Hace casi 20 años, unas semanas antes de comenzar con las columnas, bajé a la redacción de este periódico en Huarte-Pamplona para escribir un par de ellas y que los responsables del mismo las pudieran leer y dar el visto bueno –o no– a que yo me encargara de una columna diaria cinco días a la semana durante 42 semanas al año. No recuerdo de qué iba una de ellas, pero sí que la otra la escribí sobre Fernando Alonso.

Era el año 2005, Alonso aún no había ganado su primer Mundial y en mi columna le alababa porque me daba la sensación de que no era el clásico deportista español que trataba de caer bien a todo el mundo, perder el culo por darle la mano al rey o reñir cuanta gracia le pusieran por delante. Cuando lean estas líneas, Alonso ya habrá abierto una nueva temporada más en la Fórmula 1, su número 22, a los mandos de un Aston Martin que esperemos que funcione mejor que el año pasado y se acerque a los parámetros de 2023. Descubrir a Alonso a estas alturas es ya inútil, puesto que con sus casi 44 años ya ha tenido tiempo más que de sobra para granjearse seguidores acérrimos y detractores furibundos, tanto de él como de aquello que se vino a llamar la Alonsomanía, cuando las audiencias de la Fórmula 1 se contaban por varios millones y se televisaba en abierto con el ínclito Lobato –que es un hooligan de Alonso pero que a mí retransmitiendo me encanta su estilo–.

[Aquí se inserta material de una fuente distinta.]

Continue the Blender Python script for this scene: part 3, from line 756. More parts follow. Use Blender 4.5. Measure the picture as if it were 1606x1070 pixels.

Pero, en lo esencial, Alonso parece seguir siendo muy similar a hace 20 años, sin casarse en exceso con nadie, ni pasarle a nadie la mano por el lomo, ni tragar con ruedas de molino. Un friki de la Fórmula 1 y de la velocidad, con el suficiente ego como para no venirse abajo pese a que le caigan tractores para conducir y con, en eso estamos casi todos de acuerdo, un talento sobrenatural para manejar coches de este estilo. 20 años más tarde, me sigo levantando de madrugada para verle correr. Es un genio.